* **Task prompt**
Extract each line of the data and write it out again exactly.

— START Data extract —

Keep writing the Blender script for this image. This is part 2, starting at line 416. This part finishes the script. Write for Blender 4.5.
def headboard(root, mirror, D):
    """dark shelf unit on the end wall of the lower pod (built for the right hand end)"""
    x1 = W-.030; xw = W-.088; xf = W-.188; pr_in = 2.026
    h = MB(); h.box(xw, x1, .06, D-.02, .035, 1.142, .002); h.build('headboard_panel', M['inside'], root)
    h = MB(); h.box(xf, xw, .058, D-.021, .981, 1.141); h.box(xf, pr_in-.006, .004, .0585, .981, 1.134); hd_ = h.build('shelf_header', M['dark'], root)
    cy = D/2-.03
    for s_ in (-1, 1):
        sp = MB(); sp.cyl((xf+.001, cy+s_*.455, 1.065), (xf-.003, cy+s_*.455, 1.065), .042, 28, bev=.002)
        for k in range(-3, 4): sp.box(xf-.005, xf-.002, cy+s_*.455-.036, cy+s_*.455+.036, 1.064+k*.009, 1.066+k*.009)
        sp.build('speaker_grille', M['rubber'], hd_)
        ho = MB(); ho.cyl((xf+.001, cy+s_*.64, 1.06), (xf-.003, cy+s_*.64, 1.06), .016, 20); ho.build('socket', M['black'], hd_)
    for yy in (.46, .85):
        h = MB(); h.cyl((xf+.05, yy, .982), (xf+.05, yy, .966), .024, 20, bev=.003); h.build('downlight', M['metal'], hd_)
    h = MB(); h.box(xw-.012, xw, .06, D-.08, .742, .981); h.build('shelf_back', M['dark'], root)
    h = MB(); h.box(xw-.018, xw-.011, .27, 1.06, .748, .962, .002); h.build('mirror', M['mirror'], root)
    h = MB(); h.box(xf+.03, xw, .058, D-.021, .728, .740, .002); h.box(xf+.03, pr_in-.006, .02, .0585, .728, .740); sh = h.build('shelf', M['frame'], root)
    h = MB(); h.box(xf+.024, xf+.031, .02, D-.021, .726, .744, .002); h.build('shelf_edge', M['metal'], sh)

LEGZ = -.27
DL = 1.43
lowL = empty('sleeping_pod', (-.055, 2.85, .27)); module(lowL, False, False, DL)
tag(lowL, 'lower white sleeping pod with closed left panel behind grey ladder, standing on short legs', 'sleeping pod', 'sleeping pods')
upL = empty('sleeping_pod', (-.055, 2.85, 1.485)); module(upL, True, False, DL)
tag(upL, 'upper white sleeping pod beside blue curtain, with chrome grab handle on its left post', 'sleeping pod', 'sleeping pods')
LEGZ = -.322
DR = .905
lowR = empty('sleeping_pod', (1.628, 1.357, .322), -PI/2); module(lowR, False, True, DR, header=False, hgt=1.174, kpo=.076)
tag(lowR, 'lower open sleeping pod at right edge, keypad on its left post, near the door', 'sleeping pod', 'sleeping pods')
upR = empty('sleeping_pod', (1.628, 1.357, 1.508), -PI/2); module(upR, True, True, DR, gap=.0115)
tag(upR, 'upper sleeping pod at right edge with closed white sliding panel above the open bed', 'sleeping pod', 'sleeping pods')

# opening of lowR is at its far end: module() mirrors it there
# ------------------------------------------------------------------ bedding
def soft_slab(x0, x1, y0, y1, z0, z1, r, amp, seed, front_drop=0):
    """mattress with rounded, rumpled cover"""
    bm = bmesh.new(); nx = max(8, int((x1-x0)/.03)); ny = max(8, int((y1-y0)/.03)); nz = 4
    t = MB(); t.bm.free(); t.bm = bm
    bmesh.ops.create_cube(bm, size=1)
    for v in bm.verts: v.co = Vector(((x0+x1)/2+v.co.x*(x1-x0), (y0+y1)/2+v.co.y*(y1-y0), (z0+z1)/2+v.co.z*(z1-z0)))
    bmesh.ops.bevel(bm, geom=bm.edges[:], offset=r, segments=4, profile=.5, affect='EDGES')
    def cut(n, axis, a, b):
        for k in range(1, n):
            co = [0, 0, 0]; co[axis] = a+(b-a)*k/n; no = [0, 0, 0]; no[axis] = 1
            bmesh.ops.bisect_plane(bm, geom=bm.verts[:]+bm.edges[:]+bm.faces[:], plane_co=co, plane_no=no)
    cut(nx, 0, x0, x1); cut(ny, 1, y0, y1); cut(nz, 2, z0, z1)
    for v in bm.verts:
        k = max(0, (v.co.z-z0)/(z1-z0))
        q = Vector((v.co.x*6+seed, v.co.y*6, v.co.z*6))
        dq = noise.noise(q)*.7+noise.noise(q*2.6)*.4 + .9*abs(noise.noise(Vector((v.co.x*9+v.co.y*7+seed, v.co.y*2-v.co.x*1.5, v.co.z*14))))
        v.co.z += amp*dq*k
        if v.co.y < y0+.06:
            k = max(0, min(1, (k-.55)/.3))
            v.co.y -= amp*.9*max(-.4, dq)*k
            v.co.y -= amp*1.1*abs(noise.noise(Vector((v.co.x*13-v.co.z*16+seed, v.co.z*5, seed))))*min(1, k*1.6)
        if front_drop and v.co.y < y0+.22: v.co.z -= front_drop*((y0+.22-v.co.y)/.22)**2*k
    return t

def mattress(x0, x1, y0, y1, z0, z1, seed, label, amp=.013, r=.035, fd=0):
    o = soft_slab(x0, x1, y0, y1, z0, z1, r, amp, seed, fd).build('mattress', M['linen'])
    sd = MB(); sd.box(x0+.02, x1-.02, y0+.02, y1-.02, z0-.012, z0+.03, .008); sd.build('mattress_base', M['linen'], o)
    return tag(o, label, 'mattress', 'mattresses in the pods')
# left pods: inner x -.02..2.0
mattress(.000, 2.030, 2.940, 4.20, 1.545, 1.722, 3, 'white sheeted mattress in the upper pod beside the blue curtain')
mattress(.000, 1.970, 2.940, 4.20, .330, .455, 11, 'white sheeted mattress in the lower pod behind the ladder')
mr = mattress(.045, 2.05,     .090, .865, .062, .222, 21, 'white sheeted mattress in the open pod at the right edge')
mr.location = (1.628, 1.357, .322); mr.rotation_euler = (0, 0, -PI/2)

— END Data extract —

* **The result**
Keep writing the Blender script for this image. This is part 2, starting at line 416. This part finishes the script. Write for Blender 4.5.
def headboard(root, mirror, D):
    """dark shelf unit on the end wall of the lower pod (built for the right hand end)"""
    x1 = W-.030; xw = W-.088; xf = W-.188; pr_in = 2.026
    h = MB(); h.box(xw, x1, .06, D-.02, .035, 1.142, .002); h.build('headboard_panel', M['inside'], root)
    h = MB(); h.box(xf, xw, .058, D-.021, .981, 1.141); h.box(xf, pr_in-.006, .004, .0585, .981, 1.134); hd_ = h.build('shelf_header', M['dark'], root)
    cy = D/2-.03
    for s_ in (-1, 1):
        sp = MB(); sp.cyl((xf+.001, cy+s_*.455, 1.065), (xf-.003, cy+s_*.455, 1.065), .042, 28, bev=.002)
        for k in range(-3, 4): sp.box(xf-.005, xf-.002, cy+s_*.455-.036, cy+s_*.455+.036, 1.064+k*.009, 1.066+k*.009)
        sp.build('speaker_grille', M['rubber'], hd_)
        ho = MB(); ho.cyl((xf+.001, cy+s_*.64, 1.06), (xf-.003, cy+s_*.64, 1.06), .016, 20); ho.build('socket', M['black'], hd_)
    for yy in (.46, .85):
        h = MB(); h.cyl((xf+.05, yy, .982), (xf+.05, yy, .966), .024, 20, bev=.003); h.build('downlight', M['metal'], hd_)
    h = MB(); h.box(xw-.012, xw, .06, D-.08, .742, .981); h.build('shelf_back', M['dark'], root)
    h = MB(); h.box(xw-.018, xw-.011, .27, 1.06, .748, .962, .002); h.build('mirror', M['mirror'], root)
    h = MB(); h.box(xf+.03, xw, .058, D-.021, .728, .740, .002); h.box(xf+.03, pr_in-.006, .02, .0585, .728, .740); sh = h.build('shelf', M['frame'], root)
    h = MB(); h.box(xf+.024, xf+.031, .02, D-.021, .726, .744, .002); h.build('shelf_edge', M['metal'], sh)

LEGZ = -.27
DL = 1.43
lowL = empty('sleeping_pod', (-.055, 2.85, .27)); module(lowL, False, False, DL)
tag(lowL, 'lower white sleeping pod with closed left panel behind grey ladder, standing on short legs', 'sleeping pod', 'sleeping pods')
upL = empty('sleeping_pod', (-.055, 2.85, 1.485)); module(upL, True, False, DL)
tag(upL, 'upper white sleeping pod beside blue curtain, with chrome grab handle on its left post', 'sleeping pod', 'sleeping pods')
LEGZ = -.322
DR = .905
lowR = empty('sleeping_pod', (1.628, 1.357, .322), -PI/2); module(lowR, False, True, DR, header=False, hgt=1.174, kpo=.076)
tag(lowR, 'lower open sleeping pod at right edge, keypad on its left post, near the door', 'sleeping pod', 'sleeping pods')
upR = empty('sleeping_pod', (1.628, 1.357, 1.508), -PI/2); module(upR, True, True, DR, gap=.0115)
tag(upR, 'upper sleeping pod at right edge with closed white sliding panel above the open bed', 'sleeping pod', 'sleeping pods')

# opening of lowR is at its far end: module() mirrors it there
# ------------------------------------------------------------------ bedding
def soft_slab(x0, x1, y0, y1, z0, z1, r, amp, seed, front_drop=0):
    """mattress with rounded, rumpled cover"""
    bm = bmesh.new(); nx = max(8, int((x1-x0)/.03)); ny = max(8, int((y1-y0)/.03)); nz = 4
    t = MB(); t.bm.free(); t.bm = bm
    bmesh.ops.create_cube(bm, size=1)
    for v in bm.verts: v.co = Vector(((x0+x1)/2+v.co.x*(x1-x0), (y0+y1)/2+v.co.y*(y1-y0), (z0+z1)/2+v.co.z*(z1-z0)))
    bmesh.ops.bevel(bm, geom=bm.edges[:], offset=r, segments=4, profile=.5, affect='EDGES')
    def cut(n, axis, a, b):
        for k in range(1, n):
            co = [0, 0, 0]; co[axis] = a+(b-a)*k/n; no = [0, 0, 0]; no[axis] = 1
            bmesh.ops.bisect_plane(bm, geom=bm.verts[:]+bm.edges[:]+bm.faces[:], plane_co=co, plane_no=no)
    cut(nx, 0, x0, x1); cut(ny, 1, y0, y1); cut(nz, 2, z0, z1)
    for v in bm.verts:
        k = max(0, (v.co.z-z0)/(z1-z0))
        q = Vector((v.co.x*6+seed, v.co.y*6, v.co.z*6))
        dq = noise.noise(q)*.7+noise.noise(q*2.6)*.4 + .9*abs(noise.noise(Vector((v.co.x*9+v.co.y*7+seed, v.co.y*2-v.co.x*1.5, v.co.z*14))))
        v.co.z += amp*dq*k
        if v.co.y < y0+.06:
            k = max(0, min(1, (k-.55)/.3))
            v.co.y -= amp*.9*max(-.4, dq)*k
            v.co.y -= amp*1.1*abs(noise.noise(Vector((v.co.x*13-v.co.z*16+seed, v.co.z*5, seed))))*min(1, k*1.6)
        if front_drop and v.co.y < y0+.22: v.co.z -= front_drop*((y0+.22-v.co.y)/.22)**2*k
    return t

def mattress(x0, x1, y0, y1, z0, z1, seed, label, amp=.013, r=.035, fd=0):
    o = soft_slab(x0, x1, y0, y1, z0, z1, r, amp, seed, fd).build('mattress', M['linen'])
    sd = MB(); sd.box(x0+.02, x1-.02, y0+.02, y1-.02, z0-.012, z0+.03, .008); sd.build('mattress_base', M['linen'], o)
    return tag(o, label, 'mattress', 'mattresses in the pods')
# left pods: inner x -.02..2.0
mattress(.000, 2.030, 2.940, 4.20, 1.545, 1.722, 3, 'white sheeted mattress in the upper pod beside the blue curtain')
mattress(.000, 1.970, 2.940, 4.20, .330, .455, 11, 'white sheeted mattress in the lower pod behind the ladder')
mr = mattress(.045, 2.05,     .090, .865, .062, .222, 21, 'white sheeted mattress in the open pod at the right edge')
mr.location = (1.628, 1.357, .322); mr.rotation_euler = (0, 0, -PI/2)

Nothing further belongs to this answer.